• **TO DO**: Locate the lines that hold the string "picture". Copy every such line.

[SUPPLIED MATERIAL start]

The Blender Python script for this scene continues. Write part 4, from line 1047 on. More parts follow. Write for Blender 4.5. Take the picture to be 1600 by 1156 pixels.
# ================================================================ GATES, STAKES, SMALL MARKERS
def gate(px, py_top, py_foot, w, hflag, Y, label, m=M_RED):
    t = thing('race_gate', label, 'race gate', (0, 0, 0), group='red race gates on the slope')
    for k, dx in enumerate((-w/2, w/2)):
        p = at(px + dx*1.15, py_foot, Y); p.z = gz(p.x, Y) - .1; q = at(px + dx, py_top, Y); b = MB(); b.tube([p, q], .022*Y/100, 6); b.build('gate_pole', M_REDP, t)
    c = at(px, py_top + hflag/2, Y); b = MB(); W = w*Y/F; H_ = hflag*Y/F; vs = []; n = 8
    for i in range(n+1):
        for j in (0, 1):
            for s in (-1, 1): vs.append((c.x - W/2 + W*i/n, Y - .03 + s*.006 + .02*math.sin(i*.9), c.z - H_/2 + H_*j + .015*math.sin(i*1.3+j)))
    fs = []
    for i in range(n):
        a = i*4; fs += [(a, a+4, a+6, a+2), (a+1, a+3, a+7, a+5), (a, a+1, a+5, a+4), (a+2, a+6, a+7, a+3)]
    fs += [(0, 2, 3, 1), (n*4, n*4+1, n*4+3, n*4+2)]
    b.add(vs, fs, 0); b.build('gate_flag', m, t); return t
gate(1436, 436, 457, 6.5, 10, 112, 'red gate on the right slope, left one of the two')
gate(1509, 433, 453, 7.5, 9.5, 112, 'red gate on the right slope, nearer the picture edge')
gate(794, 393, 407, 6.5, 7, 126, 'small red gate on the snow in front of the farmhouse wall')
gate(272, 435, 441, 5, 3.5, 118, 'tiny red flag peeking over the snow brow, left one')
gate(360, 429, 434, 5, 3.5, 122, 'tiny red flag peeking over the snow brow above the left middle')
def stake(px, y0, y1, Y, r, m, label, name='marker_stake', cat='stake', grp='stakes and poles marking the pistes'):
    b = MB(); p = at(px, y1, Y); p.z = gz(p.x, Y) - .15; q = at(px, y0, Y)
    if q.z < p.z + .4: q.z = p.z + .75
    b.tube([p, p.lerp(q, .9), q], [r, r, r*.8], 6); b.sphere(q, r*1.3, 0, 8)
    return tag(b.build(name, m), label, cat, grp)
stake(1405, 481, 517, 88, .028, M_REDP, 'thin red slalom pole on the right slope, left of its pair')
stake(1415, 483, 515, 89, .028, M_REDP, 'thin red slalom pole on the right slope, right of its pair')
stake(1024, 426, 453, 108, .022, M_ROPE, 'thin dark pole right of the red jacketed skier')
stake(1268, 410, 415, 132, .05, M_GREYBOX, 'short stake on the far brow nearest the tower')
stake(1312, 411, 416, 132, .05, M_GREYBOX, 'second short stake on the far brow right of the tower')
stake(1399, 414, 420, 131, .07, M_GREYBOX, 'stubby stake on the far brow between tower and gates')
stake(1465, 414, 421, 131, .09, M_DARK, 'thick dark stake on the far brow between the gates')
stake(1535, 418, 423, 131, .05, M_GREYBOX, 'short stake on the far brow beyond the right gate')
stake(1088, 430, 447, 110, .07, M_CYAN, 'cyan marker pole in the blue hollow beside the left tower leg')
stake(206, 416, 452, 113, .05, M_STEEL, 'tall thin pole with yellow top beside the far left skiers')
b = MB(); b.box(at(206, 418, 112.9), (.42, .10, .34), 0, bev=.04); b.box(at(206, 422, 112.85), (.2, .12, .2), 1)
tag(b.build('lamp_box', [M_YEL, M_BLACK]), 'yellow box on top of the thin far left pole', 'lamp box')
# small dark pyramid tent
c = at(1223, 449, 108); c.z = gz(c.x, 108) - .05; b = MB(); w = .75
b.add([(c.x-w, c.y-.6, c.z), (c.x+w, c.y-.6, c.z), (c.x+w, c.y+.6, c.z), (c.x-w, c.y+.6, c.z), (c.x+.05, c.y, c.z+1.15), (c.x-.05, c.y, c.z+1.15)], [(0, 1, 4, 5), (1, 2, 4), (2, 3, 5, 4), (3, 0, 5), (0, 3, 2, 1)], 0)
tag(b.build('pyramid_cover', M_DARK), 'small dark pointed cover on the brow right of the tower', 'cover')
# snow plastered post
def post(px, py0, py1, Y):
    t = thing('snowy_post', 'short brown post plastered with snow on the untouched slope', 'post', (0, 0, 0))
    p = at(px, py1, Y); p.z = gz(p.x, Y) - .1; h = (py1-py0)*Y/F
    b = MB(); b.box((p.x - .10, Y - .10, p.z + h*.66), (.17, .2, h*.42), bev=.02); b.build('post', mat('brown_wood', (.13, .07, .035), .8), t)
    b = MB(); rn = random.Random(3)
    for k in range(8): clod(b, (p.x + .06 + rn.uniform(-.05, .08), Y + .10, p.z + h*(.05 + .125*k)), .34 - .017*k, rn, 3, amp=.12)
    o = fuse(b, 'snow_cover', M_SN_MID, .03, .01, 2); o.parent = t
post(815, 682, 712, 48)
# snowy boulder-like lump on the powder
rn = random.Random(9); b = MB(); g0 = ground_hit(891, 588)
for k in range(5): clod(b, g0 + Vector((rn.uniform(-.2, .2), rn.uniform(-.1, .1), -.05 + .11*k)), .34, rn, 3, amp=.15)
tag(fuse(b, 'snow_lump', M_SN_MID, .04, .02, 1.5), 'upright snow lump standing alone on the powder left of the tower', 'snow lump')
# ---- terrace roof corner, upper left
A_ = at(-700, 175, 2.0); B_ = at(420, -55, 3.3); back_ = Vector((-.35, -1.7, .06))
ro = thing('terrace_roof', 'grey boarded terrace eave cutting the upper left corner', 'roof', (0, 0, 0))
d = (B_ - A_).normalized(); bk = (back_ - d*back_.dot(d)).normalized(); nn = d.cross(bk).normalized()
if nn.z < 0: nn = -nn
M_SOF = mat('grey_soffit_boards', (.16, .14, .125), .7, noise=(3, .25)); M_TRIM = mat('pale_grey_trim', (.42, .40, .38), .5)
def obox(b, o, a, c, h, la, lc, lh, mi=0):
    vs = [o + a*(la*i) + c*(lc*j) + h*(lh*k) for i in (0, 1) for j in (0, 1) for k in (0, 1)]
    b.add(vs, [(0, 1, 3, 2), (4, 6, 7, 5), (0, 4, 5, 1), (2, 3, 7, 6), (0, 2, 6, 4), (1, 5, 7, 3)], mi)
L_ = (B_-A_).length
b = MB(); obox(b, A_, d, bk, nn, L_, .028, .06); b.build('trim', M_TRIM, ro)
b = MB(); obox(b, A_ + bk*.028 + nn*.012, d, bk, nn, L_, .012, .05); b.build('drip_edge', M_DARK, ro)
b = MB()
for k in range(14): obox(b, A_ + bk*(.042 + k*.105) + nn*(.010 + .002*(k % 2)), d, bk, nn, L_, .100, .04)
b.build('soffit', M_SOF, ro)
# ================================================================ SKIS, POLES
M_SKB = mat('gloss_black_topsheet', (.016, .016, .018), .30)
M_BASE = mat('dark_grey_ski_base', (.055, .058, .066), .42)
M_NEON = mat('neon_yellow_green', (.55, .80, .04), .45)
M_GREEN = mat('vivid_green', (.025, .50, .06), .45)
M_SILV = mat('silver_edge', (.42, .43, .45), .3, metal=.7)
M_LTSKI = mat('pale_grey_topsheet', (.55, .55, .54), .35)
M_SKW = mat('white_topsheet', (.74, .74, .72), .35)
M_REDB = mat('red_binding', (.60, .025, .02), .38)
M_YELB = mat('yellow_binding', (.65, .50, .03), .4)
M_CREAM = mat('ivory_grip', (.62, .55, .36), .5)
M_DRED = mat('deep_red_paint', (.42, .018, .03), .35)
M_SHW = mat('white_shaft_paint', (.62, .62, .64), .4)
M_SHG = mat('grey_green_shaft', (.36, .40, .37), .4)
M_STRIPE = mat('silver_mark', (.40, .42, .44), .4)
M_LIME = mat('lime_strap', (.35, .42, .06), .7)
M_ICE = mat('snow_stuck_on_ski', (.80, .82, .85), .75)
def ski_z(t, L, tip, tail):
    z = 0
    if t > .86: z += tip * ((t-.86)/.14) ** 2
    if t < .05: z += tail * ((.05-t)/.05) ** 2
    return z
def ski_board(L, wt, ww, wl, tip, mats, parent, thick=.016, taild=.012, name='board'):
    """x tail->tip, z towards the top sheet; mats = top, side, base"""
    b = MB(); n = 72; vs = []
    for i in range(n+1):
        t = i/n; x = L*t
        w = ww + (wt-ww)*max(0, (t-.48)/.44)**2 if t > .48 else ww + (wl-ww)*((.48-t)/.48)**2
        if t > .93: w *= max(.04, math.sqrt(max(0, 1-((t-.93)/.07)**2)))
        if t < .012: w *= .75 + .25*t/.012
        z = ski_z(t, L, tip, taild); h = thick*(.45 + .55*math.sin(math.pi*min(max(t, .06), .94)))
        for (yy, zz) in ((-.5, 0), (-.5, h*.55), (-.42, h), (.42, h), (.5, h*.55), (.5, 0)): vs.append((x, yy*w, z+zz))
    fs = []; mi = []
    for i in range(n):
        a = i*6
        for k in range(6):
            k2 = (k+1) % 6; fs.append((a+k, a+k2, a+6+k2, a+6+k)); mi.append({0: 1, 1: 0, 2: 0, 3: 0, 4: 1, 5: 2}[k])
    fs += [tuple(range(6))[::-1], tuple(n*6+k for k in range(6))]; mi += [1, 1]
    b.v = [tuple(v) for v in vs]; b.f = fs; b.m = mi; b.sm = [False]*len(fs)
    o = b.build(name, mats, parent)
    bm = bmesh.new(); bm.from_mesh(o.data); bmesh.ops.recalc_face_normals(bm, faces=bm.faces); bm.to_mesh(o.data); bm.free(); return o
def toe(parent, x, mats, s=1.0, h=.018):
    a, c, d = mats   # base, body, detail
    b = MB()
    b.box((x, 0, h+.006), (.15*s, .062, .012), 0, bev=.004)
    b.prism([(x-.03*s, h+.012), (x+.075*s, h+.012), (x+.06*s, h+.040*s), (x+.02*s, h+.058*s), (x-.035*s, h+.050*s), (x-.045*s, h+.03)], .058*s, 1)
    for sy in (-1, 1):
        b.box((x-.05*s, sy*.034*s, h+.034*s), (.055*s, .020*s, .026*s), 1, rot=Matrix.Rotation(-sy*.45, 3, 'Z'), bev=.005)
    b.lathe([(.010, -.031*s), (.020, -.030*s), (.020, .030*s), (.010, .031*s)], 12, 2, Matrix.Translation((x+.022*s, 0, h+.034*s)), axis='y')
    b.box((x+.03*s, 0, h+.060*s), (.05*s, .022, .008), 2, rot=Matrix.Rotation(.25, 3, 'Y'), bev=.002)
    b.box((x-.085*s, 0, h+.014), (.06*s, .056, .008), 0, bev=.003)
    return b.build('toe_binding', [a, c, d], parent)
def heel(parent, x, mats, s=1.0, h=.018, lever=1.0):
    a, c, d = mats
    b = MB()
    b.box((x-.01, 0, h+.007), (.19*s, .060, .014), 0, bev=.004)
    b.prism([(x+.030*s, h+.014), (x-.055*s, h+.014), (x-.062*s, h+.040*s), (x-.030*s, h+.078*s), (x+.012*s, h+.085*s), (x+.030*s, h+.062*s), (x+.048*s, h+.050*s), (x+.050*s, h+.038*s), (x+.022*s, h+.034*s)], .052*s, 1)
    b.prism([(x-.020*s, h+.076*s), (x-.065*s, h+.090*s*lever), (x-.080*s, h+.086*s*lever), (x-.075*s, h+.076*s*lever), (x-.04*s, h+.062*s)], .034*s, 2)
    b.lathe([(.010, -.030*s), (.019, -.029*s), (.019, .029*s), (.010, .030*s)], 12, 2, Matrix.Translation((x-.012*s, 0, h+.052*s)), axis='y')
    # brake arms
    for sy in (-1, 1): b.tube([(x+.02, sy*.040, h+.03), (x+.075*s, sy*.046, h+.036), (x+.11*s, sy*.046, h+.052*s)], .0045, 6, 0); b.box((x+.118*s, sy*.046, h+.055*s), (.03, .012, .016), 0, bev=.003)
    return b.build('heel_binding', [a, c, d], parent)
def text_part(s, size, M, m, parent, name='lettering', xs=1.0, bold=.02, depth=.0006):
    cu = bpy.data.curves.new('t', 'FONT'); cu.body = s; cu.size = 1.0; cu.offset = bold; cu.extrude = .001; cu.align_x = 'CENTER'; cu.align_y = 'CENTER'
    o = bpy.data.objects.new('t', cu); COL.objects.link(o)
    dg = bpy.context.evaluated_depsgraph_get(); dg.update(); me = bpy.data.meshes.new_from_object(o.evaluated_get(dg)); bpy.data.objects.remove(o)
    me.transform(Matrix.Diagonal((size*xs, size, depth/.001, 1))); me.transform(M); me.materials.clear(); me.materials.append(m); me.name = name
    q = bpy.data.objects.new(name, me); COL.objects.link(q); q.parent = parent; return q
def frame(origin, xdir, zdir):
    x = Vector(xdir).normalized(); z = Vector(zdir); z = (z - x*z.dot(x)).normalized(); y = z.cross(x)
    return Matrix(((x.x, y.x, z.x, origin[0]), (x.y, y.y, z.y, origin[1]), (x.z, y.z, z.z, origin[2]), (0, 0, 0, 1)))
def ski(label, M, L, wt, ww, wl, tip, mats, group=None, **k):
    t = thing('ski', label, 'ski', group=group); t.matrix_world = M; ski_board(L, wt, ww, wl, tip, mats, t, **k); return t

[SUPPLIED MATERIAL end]

• **OUTPUT FOR THIS TASK**:
The Blender Python script for this scene continues. Write part 4, from line 1047 on. More parts follow. Write for Blender 4.5. Take the picture to be 1600 by 1156 pixels.
gate(1509, 433, 453, 7.5, 9.5, 112, 'red gate on the right slope, nearer the picture edge')